Former Federal Reserve Chairman Ben Bernanke was part of a trio of academics who were awarded the Nobel Prize for Economics Monday for their research on banks and financial crises.
The award, officially known as the Sveriges Riksbank Prize in Economic Sciences in Memory of Alfred Nobel, was given to Bernanke, who is currently placed with the Brookings Institution in Washington, as well as University of Chicago professor Douglas Diamond and Washington University in St. Louis professor Philip Dybvig.
The trio were said to have "significantly improved our understanding of the role of banks in the economy, particularly during financial crises" with their research, that also isolated the reasons why "avoiding bank collapses is vital."
"Ben Bernanke analysed the Great Depression of the 1930s, the worst economic crisis in modern history," the "Their analyses have been of great practical importance in regulating financial markets and dealing with financial crises," the Royal Swedish Academy of Sciences said in a statement. "Among other things, he showed how bank runs were a decisive factor in the crisis becoming so deep and prolonged."
"When the banks collapsed, valuable information about borrowers was lost and could not be recreated quickly.

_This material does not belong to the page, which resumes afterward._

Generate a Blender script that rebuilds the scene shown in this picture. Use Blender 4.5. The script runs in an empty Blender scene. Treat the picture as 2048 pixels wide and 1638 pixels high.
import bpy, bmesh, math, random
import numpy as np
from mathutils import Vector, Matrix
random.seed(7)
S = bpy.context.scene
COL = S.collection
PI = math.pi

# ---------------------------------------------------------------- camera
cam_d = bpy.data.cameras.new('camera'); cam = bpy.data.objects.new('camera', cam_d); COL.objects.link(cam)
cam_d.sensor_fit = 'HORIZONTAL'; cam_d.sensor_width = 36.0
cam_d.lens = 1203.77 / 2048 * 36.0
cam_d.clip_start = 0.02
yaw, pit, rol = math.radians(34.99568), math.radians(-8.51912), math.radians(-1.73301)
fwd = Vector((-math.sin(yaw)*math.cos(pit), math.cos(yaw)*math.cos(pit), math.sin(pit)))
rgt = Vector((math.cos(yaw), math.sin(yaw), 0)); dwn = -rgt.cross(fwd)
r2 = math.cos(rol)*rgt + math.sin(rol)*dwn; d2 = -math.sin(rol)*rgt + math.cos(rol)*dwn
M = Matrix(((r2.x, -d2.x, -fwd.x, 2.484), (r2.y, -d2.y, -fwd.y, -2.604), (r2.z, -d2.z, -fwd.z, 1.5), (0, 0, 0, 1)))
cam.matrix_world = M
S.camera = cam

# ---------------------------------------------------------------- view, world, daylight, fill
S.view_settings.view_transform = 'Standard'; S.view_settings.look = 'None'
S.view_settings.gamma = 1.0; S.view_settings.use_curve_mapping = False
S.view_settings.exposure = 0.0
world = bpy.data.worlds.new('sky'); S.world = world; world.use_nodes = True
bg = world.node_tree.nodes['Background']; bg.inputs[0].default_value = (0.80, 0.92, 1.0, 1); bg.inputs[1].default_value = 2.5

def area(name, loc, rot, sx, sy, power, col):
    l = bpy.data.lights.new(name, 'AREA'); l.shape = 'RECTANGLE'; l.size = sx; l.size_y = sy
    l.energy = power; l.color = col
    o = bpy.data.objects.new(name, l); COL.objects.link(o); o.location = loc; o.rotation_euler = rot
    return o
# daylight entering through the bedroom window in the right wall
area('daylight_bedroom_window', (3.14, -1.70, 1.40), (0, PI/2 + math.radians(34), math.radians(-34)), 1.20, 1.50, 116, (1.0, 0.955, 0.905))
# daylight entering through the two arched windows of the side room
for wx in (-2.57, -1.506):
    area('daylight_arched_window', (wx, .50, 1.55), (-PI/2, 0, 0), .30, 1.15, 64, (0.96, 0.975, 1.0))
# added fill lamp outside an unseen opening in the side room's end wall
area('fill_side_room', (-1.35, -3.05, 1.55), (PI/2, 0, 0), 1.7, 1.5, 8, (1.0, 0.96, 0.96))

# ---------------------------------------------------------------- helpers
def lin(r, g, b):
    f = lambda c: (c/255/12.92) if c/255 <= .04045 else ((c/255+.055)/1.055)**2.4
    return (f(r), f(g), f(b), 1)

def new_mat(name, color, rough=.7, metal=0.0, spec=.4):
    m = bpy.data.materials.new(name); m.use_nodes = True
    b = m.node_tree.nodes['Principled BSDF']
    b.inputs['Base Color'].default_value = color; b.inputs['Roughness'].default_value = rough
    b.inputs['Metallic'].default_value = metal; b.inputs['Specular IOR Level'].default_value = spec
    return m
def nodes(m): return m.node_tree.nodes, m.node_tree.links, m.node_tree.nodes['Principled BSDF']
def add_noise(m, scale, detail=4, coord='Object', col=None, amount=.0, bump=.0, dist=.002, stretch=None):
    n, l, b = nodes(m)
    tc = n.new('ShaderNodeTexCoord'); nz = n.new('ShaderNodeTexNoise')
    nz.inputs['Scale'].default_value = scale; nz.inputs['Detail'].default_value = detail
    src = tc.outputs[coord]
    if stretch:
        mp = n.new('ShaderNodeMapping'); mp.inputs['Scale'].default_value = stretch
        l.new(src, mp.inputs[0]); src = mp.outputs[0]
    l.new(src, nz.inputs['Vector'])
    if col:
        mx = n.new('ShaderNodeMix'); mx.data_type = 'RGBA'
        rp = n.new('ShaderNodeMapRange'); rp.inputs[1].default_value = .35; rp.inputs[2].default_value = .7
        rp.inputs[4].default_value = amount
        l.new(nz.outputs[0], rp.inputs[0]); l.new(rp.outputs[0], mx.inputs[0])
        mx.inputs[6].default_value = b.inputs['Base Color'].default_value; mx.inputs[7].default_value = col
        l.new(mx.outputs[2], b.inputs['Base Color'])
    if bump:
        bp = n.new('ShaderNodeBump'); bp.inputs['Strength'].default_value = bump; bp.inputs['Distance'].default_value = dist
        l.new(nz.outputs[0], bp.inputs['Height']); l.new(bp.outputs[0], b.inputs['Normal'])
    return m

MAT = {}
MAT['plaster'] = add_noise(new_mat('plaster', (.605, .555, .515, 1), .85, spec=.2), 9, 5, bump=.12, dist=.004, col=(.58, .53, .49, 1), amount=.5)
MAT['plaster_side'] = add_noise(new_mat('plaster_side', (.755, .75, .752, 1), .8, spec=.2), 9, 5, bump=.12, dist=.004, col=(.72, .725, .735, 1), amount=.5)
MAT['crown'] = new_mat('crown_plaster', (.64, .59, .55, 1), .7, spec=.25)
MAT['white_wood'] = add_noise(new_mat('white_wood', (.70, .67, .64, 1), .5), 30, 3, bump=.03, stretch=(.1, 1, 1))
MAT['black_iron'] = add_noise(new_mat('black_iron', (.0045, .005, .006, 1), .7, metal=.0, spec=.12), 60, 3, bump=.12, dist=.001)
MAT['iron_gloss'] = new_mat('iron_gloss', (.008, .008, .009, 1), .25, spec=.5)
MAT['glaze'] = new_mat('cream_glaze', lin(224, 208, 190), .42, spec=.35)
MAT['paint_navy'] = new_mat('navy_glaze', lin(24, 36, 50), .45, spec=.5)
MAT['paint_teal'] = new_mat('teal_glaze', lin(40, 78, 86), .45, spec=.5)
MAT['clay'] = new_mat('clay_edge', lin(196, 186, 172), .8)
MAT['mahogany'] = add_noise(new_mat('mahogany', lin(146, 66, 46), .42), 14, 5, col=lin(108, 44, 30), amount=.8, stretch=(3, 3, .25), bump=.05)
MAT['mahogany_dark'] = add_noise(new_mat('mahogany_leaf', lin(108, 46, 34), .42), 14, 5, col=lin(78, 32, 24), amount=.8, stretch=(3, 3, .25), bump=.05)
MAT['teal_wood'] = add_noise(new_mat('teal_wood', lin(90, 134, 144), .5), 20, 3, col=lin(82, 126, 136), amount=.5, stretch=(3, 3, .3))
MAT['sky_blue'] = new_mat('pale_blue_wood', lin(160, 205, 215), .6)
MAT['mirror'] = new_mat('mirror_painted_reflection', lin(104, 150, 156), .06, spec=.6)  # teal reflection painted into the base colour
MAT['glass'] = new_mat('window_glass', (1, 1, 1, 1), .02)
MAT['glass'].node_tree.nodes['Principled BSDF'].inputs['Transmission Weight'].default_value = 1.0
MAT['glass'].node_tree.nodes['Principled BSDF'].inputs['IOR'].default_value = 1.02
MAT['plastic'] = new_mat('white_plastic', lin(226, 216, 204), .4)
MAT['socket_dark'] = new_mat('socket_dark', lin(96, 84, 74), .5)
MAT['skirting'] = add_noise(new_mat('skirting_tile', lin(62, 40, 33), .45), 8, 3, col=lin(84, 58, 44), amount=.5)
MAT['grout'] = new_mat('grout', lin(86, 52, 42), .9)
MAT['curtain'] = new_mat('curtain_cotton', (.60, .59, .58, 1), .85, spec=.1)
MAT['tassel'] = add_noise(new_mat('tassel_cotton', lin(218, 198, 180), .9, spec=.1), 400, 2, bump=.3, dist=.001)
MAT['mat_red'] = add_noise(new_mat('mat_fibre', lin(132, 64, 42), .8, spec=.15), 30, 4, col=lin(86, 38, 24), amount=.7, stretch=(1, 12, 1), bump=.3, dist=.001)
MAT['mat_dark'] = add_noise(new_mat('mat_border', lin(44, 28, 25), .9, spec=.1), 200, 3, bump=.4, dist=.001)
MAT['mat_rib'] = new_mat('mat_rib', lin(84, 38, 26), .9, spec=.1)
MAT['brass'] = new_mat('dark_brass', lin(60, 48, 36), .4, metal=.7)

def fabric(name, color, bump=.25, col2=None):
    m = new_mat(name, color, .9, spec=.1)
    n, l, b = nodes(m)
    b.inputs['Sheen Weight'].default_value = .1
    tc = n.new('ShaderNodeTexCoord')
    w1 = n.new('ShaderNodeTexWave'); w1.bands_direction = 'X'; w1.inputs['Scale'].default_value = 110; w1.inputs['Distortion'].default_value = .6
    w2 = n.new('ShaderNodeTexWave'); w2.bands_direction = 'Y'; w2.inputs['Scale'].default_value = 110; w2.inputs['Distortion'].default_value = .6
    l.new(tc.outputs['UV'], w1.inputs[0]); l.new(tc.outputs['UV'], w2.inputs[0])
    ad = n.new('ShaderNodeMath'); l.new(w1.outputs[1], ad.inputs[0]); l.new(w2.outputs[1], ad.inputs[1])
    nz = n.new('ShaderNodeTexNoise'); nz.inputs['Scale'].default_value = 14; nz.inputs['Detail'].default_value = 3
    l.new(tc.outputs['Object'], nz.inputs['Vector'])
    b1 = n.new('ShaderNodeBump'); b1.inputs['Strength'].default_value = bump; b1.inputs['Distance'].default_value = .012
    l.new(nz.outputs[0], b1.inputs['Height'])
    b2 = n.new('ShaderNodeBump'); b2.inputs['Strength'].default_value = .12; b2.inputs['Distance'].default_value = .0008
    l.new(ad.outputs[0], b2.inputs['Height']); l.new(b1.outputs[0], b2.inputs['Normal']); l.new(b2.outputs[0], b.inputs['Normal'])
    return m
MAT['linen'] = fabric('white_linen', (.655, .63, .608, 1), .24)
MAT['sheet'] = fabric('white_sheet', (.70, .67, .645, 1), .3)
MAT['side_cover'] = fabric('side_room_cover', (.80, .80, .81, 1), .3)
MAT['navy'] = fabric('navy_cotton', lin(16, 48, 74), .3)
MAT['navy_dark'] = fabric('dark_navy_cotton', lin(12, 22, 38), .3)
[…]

Society’s ability to channel savings to productive investments was thus severely diminished," the statement added.
Diamond and Dybvig's work showed that government deposit insurance, as well as a role of 'lender of last resort', can prevent bank collapses and bridge the gap between saver's needs for cash access and borrower's needs for long-term financing.
Bernanke served as Federal Reserve Chairman from 2006 to 2014 and was instrumental in leading the U.S. response to the global financial crisis in 2008, initiating the central bank's first program of quantitative easing that ultimately led to the biggest expansion of its balance sheet -- and the supression of market interest rates -- on record.